Question

A solution is prepared by mixing 90.0 mL 0.439 M NaCl, 100.0 mL 0.0516 M MgCl2, and 235.0 mL of water. What are the molarities of [Na+], [Mg2+], and [Cl -] in the resulting solution? Please tell me how I would go about solving this.

Answer 1

1) write an equation for the possible reaction
2) determine based on solubility rules if a reaction will occur. meaning if a precipitate will form

Answer 2

It doesn't seem like to me that a reaction will occur, so how do I find the molarities of each individual element?

Answer 3

Do you know the formula for molarity? Can you calculate the number of moles of Na in the original solution of 90ml of 0.439M

Answer 4

Yea, moles solute over liters solution, but Na is bonded with Cl, how do I find Na and not NaCl?

Answer 5

Based on solubility rules what will happen to NaCl in water?

Answer 6

It becomes Na + Cl, right? So do I just used the values given to me for NaCl to find Na?

Answer 7

Or do I convert NaCl to Na?

Answer 8

Yes

Answer 9

For every mole of NaCl there will be one mole of Na

Answer 10

Oh! Since it's moles, we can just say the values are the same?

Answer 11

Correct

Answer 12

So would I just say that the molarity of Na is the same as the given molarity of NaCl?

Answer 13

The original molarity of Na is the same as the original molarity of NaCl. However, the molarity changes; since M = moles solute / L solution, the volume of the original molarity changes since MgCl2 and water is being added.

Answer 14

First calculate the number of moles Na in the original NaCl solution. Please post your answer.

Answer 15

439 moles per 1 liter? And do I find what it is in 90 mL then?

Answer 16

You meant 0.439 mole per L. Yes find what it is in 90 ml. What do you need to convert ml to?

Answer 17

Liters, so it would be something like (0.439 mol Na) x (90mL/1L)?

Answer 18

I'm not sure what you mean.

There are two methods of doing it:

Method 1)

\[\frac{ ml }{ 1 }*\frac{ L }{ ml }*\frac{ mol }{ L }\]

Answer 19

Method 2:

convert ml to L

\[M = \frac{ mole solute }{ L solution }\]

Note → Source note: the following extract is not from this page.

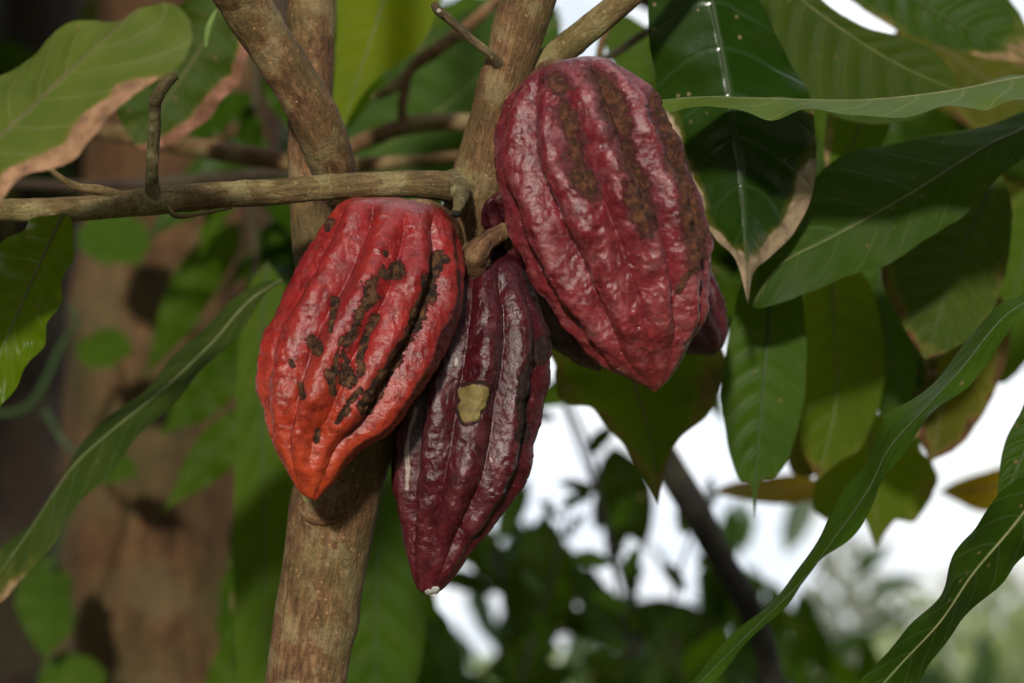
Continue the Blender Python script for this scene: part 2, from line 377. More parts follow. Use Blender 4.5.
BARK = bark_mat('twig_bark', ((.060, .040, .020), (.130, .090, .045), (.215, .155, .085)))
BARKR = bark_mat('stem_bark', ((.058, .027, .012), (.150, .076, .033), (.28, .160, .075)), lichen=(.24, .21, .11), lam=.35)
BARKG = bark_mat('green_bark', ((.075, .048, .019), (.150, .100, .040), (.25, .175, .080)), lam=.3, green=(.10, .095, .02), gam=.35)
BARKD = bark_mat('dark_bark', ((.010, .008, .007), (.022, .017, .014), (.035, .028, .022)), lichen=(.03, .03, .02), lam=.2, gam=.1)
BARKT = bark_mat('old_trunk_bark', ((.040, .018, .007), (.095, .046, .018), (.155, .080, .032)), lichen=(.11, .085, .04), lam=.5, scale=.22, bumpd=.006, green=(.055, .060, .018), gam=.45)
BARKT2 = bark_mat('dark_twig_bark', ((.030, .022, .010), (.070, .052, .020), (.12, .09, .035)), lam=.2)
BARKX = bark_mat('far_bark', ((.020, .012, .008), (.040, .024, .015), (.065, .042, .026)), lichen=(.06, .05, .03), lam=.3, scale=.25, bumpd=.005, gam=.2)

# ================================================================ setting
def ground():
    n = 160; r = np.r_[0, np.geomspace(.4, 900, n-1)]; th = np.linspace(0, 2*np.pi, 97)
    X = r[:, None]*np.cos(th); Y = r[:, None]*np.sin(th)
    Z = .10*fbm(np.stack([X*.35, Y*.35, X*0], -1), 3, 3)*np.clip(r/3, 0, 1)[:, None]
    V = np.stack([X, Y, Z], -1).reshape(-1, 3)
    m = MN('leaf_litter_ground'); tc = m.n('TexCoord').outputs['Object']
    a = m.noise(tc, .8, 5); b = m.noise(tc, 14, 6, .7)
    c = m.ramp(b, [(.35, (.030, .018, .010)), (.5, (.075, .045, .022)), (.68, (.14, .09, .045))])
    g = m.ramp(b, [(.3, (.03, .06, .012)), (.7, (.10, .15, .035))])
    m.L.new(m.mix(m.ramp(a, [(.42, 0.0), (.55, 1.0)]), c, g), m.b.inputs['Base Color']); m.L.new(m.bump(b, .8, .03), m.b.inputs['Normal'])
    m.b.inputs['Roughness'].default_value = .9
    tag(mesh_obj('ground', V, gridfaces(n, 97), m.m), kind='structure')
ground()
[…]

Plug in the value for M and L and algebraically solve for moles

Answer 20

Ok, my teacher likes dimensional analysis/factor labelling/whatever you want to call it, so I would use method 1. I got 0.03951 moles as my answer.

Answer 21

Although that should be 0.040 moles with sig figs.

Answer 22

Correct. So now calculate the new molarity, using 0.03951 moles / (original solution + MgCl2 solution + water)

Answer 23

Keep the 0.03951 in your calculator round to sig figs in your last step/

Answer 24

I would love to, but my teacher tells us to do sig figs for every step, so I'll do it her way.

Answer 25

That's fine with me

Answer 26

So 0.040 moles / 425mL of everything added together is 0.040 moles / 0.425 L of total volume? So 0.094 M?

Answer 27

Your calculation is correct; you are missing a sig fig with 0.094 M.

Answer 28

Oh yea, true. So it's 0.0941.

Answer 29

Correct. You can do the same now for Mg2+ and Cl-. Just be sure to use the mole Cl from NaCl (which is a 1:1 ratio) and mol Cl- from MgCl2 which is a 1:2 mole ratio of 1 mol MgCl2 : 2 mol Cl-. Good Luck

Answer 30

is this high school chemistry or college chemistry?

Answer 31

High school, but accelerated.

Answer 32

One thing: For Cl do I add the moles and liters of it from NaCl and MgCl2 and do a total?

Answer 33

You'll have a much easier in time in college compared to your classmates that did not have accelerated chemistry.

Answer 34

I'm glad to hear it, this is confusing so far.

Answer 35

\[\frac{ (molCl^- fromNaCl)+(molCl^- from MgCl2) }{ L soltn NaCl2 + L soltn MgCl2 + L water }\]

Answer 36

Ok, that makes sense. Thanks for helping, I'll get around to this soon.

Answer 37

The more you practice the less confusing it gets. It starts to make sense a semester to a year later.

Answer 38

I hope so. Ok, going to go eat and then try this after.